Friday, January 13, 2012

Why I Hope Type V Succeeds

I'm an Old Schooler. I'm immensely uninterested in most new-style games. I like quickly generated characters,  sandboxes, the possibility of failure and having to be creative to survive. As a referee, I also place great value on games I run being rules lite.

My players have been swayed in some areas by the Old School gospel I keep preaching to them, but, at heart, there's a part of them that will always be New School. I accept that. I'm willing to play New School, rules heavy games but I am not willing to run them. My players accept that and still play in my games because we're all friends and they have a good time.

Wouldn't it be great if we could all have our way? Wouldn't it be great if I could run an Old School game, more or less, while they played a New School game, more or less? That would be worth buying.

That's the goal I hear WotC setting for itself. Frankly, even having read the Legends and Lore columns that foreshadowed this particular goal, I'm not sure how they're going pull it off, or if they'll be able to. I do know that that's a worthy goal and that I hope they succeed.

Despite my promise to give 5e an honest shot at becoming my go-to game if WotC releases the PDFs for free, I do doubt that 5e, or any one game, honestly, will be able to unseat what I'm running now.

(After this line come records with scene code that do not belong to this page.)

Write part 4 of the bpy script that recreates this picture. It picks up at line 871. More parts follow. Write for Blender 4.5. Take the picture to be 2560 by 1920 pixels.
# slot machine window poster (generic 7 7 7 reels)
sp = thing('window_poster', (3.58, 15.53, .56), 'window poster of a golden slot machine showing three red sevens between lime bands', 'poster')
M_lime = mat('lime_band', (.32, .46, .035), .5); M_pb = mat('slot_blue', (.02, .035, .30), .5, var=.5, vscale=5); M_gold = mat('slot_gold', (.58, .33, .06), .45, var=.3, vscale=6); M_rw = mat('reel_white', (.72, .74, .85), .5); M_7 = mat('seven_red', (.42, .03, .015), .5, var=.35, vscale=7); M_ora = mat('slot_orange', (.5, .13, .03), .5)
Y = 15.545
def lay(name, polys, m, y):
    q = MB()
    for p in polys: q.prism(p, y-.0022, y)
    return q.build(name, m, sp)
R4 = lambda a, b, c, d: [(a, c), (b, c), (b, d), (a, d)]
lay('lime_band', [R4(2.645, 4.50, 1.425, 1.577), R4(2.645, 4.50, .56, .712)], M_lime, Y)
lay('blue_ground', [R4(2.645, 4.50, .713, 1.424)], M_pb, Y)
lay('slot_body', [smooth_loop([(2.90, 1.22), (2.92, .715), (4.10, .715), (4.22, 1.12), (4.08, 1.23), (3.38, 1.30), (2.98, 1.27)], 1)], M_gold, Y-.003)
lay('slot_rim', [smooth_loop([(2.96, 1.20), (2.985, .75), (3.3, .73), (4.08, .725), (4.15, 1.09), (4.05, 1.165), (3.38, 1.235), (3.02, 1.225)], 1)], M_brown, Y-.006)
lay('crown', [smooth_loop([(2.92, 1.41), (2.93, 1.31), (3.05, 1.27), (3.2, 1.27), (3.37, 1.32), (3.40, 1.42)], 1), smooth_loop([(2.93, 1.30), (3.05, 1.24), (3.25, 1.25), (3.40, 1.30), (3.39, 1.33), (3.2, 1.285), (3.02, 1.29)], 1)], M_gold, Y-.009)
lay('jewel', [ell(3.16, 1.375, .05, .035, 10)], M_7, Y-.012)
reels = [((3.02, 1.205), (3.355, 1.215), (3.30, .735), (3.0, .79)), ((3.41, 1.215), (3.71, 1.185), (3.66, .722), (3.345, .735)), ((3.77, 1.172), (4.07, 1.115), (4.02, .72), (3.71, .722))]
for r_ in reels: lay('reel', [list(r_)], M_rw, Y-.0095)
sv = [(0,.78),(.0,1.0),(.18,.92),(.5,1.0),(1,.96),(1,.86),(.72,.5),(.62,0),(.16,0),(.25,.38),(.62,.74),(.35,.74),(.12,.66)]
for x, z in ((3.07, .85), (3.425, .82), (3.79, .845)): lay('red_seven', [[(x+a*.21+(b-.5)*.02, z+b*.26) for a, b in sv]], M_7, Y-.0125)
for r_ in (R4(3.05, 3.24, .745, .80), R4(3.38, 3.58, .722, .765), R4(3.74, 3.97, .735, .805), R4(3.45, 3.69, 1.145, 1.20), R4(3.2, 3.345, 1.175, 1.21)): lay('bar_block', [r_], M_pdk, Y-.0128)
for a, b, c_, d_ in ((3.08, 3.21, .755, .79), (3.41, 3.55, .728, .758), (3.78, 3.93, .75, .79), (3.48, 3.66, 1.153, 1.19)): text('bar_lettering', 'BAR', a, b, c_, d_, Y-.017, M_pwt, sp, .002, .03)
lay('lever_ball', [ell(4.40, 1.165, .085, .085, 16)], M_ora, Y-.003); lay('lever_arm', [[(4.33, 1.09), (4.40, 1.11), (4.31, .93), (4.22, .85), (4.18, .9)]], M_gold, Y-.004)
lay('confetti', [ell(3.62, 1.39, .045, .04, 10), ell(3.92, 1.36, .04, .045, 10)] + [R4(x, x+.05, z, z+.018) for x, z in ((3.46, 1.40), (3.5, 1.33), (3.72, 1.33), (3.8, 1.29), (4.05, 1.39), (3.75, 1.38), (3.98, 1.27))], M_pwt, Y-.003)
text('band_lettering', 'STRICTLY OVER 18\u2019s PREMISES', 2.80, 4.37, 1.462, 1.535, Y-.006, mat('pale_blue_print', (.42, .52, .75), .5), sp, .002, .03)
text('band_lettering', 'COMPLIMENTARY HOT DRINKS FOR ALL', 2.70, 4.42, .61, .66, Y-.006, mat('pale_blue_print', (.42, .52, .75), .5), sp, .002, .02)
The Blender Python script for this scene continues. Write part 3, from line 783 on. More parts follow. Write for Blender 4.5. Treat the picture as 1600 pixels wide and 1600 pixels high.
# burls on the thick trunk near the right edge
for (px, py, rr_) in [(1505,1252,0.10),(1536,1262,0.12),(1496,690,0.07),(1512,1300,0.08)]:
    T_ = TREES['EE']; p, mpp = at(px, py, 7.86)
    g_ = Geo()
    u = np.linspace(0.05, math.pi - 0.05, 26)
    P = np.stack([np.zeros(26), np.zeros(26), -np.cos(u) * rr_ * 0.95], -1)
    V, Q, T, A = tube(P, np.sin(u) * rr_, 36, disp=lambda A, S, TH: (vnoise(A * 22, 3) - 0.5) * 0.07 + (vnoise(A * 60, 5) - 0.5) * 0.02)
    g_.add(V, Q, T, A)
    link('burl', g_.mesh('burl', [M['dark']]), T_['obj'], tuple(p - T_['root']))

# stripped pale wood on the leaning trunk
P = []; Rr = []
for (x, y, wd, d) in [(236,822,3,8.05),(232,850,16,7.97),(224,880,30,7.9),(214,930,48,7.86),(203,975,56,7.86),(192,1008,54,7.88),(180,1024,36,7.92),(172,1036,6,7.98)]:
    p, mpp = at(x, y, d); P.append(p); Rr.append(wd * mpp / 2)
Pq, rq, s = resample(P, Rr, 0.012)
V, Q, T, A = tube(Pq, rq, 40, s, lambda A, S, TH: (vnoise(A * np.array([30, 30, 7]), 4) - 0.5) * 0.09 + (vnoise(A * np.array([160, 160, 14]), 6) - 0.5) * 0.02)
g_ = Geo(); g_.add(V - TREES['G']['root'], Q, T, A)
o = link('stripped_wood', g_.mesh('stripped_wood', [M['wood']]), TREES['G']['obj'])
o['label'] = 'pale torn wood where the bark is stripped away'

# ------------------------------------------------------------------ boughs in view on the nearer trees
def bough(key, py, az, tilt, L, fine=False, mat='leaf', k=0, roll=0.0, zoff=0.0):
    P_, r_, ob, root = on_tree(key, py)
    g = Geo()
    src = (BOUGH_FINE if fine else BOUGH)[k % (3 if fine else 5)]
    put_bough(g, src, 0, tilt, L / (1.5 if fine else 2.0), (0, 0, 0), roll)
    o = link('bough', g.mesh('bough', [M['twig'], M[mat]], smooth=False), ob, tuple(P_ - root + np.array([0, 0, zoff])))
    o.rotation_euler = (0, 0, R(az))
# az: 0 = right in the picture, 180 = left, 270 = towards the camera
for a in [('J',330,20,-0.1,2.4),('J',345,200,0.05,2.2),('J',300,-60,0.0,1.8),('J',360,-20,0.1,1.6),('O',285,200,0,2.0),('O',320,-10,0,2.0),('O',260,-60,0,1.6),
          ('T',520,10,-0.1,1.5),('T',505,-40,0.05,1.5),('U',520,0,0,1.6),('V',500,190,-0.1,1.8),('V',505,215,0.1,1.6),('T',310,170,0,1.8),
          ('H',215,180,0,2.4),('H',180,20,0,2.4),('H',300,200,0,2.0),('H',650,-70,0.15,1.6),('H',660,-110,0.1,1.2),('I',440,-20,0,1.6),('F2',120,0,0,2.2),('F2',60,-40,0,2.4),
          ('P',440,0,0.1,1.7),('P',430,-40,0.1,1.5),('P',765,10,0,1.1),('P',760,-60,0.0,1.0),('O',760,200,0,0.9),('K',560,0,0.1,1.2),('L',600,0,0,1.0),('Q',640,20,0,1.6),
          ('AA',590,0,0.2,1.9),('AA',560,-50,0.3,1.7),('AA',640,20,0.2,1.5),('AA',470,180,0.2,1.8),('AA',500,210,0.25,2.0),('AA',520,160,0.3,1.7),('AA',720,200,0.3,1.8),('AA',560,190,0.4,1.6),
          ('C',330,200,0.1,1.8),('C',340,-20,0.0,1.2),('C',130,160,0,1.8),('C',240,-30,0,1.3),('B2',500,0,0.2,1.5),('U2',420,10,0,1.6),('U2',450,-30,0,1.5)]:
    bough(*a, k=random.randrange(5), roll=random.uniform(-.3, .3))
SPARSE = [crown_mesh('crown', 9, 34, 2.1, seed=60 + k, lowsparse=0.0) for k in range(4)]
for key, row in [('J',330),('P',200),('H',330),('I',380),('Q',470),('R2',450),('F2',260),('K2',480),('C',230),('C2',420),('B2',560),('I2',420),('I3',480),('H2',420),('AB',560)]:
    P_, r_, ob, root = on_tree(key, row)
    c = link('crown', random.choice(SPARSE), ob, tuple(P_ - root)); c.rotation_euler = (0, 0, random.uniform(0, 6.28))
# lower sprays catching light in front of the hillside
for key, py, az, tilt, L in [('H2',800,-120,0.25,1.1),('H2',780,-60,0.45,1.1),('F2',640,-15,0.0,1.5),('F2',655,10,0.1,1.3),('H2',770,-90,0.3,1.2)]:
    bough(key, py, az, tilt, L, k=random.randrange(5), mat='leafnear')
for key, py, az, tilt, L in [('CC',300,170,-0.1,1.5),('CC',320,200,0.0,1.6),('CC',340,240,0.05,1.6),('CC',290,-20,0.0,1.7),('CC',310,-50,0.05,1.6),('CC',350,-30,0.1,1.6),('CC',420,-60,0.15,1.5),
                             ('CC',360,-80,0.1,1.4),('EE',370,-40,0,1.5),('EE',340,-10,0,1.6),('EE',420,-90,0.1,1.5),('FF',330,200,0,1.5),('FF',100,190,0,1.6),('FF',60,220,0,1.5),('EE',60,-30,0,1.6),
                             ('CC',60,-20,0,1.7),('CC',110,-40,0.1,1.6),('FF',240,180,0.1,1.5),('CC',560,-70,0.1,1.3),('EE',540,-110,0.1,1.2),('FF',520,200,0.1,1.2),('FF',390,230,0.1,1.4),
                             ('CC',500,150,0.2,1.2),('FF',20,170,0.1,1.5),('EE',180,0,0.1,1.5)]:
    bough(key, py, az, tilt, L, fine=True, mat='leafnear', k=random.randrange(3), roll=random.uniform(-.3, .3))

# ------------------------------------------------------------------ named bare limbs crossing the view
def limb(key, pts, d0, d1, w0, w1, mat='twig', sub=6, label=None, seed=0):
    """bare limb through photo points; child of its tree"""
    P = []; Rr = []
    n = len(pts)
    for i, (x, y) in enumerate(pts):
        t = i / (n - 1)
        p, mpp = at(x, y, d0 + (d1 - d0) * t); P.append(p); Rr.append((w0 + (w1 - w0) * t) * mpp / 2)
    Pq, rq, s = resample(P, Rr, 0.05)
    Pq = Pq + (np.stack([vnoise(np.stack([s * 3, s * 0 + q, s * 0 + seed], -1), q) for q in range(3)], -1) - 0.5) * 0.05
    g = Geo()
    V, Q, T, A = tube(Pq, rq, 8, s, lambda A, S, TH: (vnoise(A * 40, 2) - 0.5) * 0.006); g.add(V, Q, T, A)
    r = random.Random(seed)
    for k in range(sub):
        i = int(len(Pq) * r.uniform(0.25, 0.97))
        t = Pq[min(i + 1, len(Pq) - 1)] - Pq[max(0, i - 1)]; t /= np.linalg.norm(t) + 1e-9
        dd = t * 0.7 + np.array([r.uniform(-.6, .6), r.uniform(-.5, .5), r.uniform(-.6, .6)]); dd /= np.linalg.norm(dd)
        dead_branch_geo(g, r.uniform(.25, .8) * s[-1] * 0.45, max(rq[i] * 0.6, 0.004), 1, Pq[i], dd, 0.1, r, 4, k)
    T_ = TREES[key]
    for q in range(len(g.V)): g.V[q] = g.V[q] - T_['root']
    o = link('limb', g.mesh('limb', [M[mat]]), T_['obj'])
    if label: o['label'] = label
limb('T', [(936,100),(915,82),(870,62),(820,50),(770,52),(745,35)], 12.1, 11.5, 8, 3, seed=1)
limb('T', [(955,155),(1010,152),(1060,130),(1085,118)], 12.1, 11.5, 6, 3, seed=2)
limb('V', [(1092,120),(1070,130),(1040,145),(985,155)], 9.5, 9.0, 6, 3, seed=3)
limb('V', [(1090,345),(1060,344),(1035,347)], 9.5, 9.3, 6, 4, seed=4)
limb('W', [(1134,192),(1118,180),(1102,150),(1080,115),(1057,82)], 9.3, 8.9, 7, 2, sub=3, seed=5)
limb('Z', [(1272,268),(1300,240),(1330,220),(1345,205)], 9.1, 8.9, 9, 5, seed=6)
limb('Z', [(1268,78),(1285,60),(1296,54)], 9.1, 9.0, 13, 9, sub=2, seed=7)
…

If WotC is successful, however, in achieving this goal (but not with becoming my exclusive version of D&D), that will merit adding generous doses of it to the mix of Swords & Wizardry, LotFP, Arduin, Delos, Carcosa, Majestic Wilderlands, ACKS (when it comes out, I've already decided to include it), systems taken from the blogosphere and systems of my own making that I run (or will be running when I get ACKS, to be more precise). And that, by the way, will probably make it worth buying some 5e books.

(I will have serious reservations about buying WotC books if they don't at least make the PDFs for sale and if the license for 5e is closer to the GSL than the OGL, but that's another matter.)